◆ What is required ◆
Return the lines below that carry the word "parts".

◆ Data excerpt ◆
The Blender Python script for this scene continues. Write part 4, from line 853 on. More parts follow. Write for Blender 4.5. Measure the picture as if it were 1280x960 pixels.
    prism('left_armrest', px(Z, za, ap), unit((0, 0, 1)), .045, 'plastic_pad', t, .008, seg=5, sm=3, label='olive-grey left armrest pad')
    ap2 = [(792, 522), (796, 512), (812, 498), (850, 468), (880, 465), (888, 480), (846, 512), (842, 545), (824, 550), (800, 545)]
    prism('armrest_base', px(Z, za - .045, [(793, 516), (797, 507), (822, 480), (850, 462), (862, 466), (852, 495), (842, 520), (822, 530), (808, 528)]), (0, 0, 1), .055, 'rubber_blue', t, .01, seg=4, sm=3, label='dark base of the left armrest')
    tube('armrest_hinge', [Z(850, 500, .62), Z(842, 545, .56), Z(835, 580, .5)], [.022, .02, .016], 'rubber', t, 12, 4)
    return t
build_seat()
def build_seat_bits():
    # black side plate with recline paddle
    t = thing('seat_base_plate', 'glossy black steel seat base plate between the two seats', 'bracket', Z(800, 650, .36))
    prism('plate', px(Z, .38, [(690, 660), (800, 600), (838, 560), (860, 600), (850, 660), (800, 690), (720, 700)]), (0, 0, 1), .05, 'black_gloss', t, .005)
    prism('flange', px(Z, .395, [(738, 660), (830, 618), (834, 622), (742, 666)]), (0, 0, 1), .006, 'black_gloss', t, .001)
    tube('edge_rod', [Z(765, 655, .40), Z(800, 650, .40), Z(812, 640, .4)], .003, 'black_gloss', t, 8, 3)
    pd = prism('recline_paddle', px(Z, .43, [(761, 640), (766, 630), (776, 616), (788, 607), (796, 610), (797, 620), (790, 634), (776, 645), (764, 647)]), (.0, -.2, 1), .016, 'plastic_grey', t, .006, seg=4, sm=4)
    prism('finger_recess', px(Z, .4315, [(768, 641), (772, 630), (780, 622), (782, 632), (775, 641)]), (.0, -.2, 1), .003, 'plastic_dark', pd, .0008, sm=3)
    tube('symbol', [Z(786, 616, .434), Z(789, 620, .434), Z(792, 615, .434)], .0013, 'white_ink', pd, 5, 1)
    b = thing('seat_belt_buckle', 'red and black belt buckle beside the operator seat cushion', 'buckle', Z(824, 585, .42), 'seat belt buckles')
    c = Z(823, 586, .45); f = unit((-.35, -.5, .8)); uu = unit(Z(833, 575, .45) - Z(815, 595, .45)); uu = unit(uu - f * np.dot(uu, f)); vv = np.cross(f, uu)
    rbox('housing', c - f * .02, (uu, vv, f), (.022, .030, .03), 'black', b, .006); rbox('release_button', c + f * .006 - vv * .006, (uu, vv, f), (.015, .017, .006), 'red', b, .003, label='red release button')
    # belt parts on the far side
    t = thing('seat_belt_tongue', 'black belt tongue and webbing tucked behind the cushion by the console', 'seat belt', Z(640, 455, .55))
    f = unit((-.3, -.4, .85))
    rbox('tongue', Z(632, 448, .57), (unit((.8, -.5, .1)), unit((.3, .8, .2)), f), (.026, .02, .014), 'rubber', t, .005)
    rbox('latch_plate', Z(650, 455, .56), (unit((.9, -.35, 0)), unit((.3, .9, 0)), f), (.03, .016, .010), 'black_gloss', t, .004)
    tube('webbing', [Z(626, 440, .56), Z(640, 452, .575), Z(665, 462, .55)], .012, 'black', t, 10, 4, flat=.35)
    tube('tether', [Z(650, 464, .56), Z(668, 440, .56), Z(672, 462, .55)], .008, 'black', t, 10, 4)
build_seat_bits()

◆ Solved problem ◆
The Blender Python script for this scene continues. Write part 4, from line 853 on. More parts follow. Write for Blender 4.5. Measure the picture as if it were 1280x960 pixels.
    # belt parts on the far side